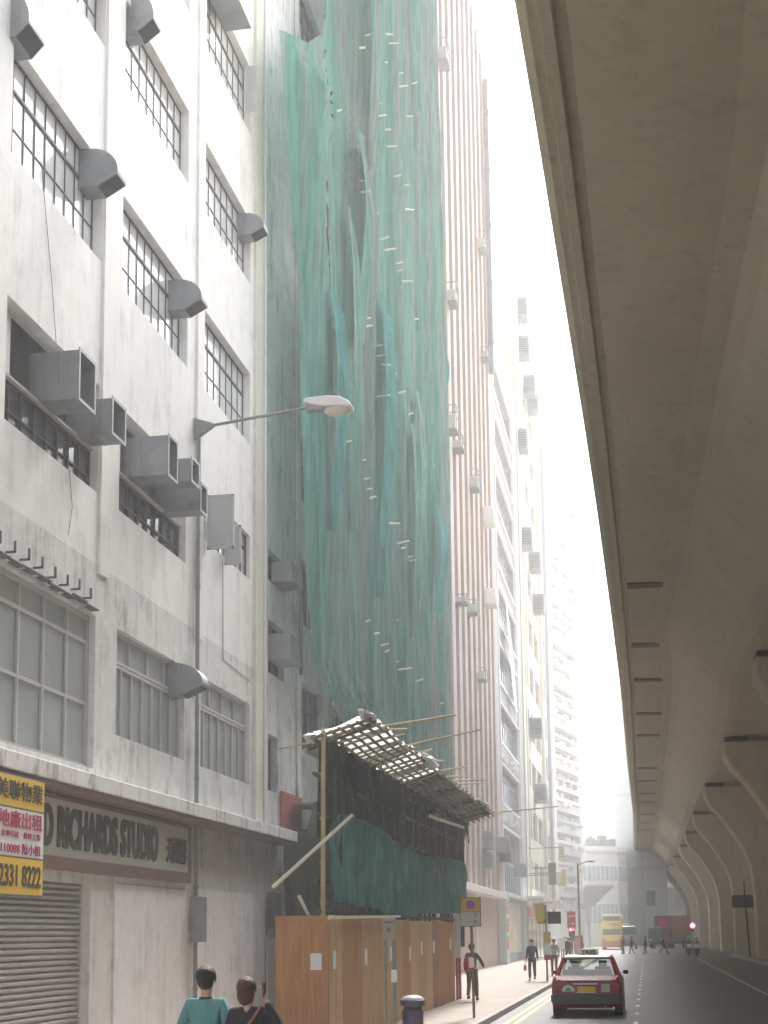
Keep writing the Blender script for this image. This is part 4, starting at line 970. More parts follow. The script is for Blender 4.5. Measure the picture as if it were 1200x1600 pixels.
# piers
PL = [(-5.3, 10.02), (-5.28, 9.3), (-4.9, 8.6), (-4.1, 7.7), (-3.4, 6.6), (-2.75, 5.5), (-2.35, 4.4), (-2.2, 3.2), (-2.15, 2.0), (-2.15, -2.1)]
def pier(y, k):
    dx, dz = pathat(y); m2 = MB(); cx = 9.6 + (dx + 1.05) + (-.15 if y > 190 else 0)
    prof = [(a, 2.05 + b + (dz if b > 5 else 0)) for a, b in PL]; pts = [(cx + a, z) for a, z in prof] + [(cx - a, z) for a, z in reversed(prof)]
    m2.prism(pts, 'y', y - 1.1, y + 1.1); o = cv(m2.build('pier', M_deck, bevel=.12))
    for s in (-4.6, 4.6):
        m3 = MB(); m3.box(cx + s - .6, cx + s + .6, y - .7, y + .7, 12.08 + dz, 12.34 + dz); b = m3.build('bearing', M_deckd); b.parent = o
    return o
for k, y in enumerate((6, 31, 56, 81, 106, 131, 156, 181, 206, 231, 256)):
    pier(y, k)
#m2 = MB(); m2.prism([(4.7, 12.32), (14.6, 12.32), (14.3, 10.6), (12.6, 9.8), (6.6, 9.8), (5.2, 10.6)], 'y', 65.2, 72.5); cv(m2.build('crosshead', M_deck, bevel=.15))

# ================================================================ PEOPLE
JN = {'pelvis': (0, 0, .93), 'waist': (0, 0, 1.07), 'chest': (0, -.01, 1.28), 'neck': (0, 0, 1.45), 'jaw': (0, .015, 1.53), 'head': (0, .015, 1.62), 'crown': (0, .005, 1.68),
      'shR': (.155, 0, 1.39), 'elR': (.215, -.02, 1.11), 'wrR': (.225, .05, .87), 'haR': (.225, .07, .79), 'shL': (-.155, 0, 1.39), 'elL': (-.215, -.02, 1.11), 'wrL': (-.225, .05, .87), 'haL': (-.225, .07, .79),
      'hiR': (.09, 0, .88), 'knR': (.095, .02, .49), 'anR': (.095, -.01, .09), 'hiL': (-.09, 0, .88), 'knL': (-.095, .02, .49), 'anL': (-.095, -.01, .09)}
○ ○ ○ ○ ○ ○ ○
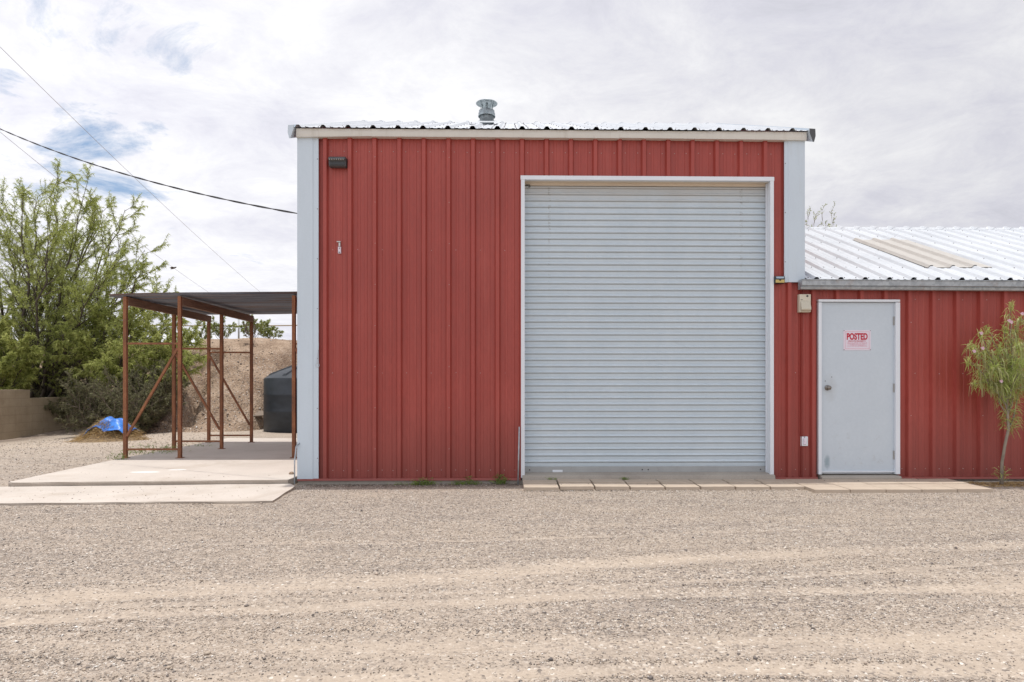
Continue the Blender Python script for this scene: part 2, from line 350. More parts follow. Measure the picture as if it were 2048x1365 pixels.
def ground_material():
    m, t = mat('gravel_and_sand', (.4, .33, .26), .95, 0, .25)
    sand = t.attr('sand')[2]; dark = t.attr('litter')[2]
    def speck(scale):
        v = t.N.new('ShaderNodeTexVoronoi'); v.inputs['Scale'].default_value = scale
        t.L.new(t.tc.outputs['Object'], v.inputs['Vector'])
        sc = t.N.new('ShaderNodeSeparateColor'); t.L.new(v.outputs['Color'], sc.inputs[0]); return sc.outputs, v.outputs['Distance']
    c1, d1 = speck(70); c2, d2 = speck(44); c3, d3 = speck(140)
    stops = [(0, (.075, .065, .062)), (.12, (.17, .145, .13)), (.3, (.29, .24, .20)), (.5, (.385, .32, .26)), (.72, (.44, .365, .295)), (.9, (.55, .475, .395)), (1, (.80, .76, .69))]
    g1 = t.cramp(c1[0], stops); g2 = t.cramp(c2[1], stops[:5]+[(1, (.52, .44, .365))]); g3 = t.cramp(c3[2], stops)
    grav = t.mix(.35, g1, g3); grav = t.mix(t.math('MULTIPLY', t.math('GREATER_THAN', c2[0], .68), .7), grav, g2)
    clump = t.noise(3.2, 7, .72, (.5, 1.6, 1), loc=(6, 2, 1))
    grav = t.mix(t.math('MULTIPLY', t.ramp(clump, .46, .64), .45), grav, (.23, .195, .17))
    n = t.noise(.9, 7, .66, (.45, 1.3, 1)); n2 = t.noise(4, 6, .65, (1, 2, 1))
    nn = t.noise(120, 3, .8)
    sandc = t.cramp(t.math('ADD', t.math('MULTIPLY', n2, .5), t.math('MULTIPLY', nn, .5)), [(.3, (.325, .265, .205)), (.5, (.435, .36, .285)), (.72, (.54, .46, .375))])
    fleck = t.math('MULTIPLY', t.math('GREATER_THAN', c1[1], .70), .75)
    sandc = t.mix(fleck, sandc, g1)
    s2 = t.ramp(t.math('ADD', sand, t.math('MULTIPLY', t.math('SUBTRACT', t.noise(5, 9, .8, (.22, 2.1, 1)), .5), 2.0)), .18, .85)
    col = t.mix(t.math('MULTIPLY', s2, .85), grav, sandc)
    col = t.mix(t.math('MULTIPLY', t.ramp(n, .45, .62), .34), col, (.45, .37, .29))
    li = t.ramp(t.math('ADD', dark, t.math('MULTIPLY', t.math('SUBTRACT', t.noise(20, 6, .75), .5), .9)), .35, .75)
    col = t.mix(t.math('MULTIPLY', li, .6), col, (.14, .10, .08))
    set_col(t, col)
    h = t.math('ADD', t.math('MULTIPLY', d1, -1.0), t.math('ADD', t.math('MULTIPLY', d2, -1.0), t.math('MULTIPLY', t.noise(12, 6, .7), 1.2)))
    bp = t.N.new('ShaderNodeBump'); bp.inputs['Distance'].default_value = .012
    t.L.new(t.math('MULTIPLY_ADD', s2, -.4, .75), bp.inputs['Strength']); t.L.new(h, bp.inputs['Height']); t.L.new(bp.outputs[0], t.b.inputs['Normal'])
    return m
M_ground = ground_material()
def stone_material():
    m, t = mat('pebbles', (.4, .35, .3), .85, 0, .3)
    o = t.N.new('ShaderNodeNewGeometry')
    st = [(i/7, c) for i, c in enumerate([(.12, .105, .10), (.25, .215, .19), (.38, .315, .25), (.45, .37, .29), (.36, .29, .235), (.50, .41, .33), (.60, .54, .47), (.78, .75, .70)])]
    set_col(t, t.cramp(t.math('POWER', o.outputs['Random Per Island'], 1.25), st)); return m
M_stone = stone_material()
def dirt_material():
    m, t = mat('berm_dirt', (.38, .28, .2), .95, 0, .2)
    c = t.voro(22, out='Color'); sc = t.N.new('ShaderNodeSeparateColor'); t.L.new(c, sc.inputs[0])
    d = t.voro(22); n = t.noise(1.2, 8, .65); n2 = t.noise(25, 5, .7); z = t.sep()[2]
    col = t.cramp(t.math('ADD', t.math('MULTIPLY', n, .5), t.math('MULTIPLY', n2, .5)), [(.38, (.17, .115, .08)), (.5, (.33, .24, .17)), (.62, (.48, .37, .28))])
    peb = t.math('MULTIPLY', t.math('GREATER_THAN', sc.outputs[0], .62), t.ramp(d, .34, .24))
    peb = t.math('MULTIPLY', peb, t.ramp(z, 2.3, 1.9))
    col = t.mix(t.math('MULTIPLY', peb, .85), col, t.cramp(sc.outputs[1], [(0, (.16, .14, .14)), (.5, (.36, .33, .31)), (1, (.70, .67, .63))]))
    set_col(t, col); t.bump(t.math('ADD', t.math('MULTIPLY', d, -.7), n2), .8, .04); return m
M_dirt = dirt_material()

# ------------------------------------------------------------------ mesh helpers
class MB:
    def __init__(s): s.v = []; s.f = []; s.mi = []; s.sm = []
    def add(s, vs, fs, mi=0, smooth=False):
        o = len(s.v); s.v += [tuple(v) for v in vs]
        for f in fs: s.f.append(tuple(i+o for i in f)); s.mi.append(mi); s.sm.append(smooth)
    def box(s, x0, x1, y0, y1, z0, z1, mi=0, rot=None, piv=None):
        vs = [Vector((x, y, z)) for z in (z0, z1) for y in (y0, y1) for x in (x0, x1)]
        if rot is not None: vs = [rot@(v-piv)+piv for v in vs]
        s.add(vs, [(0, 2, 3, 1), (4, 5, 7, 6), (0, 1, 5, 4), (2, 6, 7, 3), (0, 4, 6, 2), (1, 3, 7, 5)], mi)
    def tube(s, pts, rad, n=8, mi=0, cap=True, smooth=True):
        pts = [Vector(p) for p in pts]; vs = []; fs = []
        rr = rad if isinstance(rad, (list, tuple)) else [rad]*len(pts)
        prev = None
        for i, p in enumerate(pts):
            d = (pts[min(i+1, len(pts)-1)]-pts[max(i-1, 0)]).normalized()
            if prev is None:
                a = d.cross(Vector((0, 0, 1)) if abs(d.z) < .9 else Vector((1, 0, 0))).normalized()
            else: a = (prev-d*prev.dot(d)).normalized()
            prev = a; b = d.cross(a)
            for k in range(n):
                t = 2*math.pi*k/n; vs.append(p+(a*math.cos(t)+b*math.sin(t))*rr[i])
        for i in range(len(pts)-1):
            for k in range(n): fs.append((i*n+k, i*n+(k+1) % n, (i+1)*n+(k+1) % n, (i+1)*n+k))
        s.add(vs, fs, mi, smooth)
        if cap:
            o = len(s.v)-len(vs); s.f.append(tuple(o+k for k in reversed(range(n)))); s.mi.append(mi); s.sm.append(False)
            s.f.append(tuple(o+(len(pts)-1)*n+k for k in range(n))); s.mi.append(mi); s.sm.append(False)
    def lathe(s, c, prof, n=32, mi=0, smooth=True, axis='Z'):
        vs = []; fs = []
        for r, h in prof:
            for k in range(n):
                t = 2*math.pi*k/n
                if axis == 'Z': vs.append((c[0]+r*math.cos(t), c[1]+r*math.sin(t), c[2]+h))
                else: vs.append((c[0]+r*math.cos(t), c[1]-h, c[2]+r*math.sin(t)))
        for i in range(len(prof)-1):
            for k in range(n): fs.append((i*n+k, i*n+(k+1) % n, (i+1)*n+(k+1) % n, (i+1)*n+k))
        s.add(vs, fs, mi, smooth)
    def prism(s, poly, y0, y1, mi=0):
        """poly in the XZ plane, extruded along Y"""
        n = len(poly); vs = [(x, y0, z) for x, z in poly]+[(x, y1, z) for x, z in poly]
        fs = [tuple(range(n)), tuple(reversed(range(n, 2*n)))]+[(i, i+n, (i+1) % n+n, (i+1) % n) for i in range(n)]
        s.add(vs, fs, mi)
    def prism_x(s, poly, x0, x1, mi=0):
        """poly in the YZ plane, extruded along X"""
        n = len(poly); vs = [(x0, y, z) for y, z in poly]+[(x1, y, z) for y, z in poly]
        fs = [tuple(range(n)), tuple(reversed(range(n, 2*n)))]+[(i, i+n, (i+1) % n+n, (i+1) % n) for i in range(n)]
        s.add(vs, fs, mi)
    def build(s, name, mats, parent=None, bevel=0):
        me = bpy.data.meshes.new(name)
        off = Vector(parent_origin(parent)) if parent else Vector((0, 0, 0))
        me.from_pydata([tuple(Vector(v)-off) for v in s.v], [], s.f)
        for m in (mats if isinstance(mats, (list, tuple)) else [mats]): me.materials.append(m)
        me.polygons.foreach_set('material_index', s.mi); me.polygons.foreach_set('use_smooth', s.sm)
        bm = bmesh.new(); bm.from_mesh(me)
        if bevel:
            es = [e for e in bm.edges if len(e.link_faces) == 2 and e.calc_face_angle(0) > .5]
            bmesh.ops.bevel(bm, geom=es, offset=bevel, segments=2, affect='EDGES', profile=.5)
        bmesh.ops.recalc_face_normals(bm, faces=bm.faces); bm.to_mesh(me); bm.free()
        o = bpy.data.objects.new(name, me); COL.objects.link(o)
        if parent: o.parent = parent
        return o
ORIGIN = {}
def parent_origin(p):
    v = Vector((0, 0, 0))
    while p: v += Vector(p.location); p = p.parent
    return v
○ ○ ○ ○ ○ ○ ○
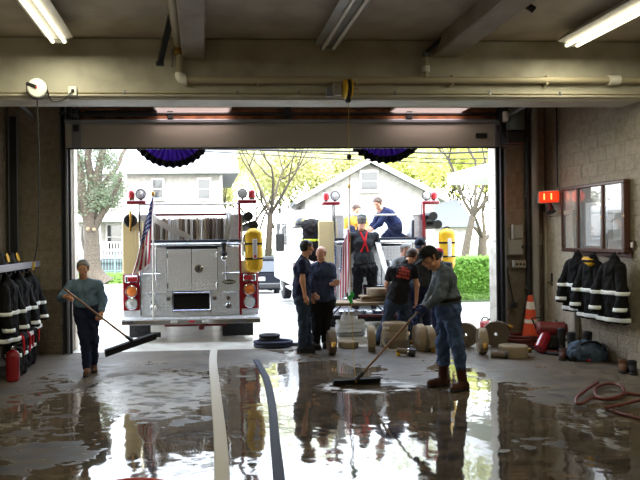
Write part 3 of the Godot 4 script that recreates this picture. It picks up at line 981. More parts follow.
○ ○ ○ ○ ○ ○ ○
EXERCISE:
Copy out each line in the preceding records that contains "Measure".

OUTPUT OF THE TASK:
Keep writing the Blender script for this image. This is part 4, starting at line 970. More parts follow. The script is for Blender 4.5. Measure the picture as if it were 1200x1600 pixels.
Continue the Blender Python script for this scene: part 2, from line 350. More parts follow. Measure the picture as if it were 2048x1365 pixels.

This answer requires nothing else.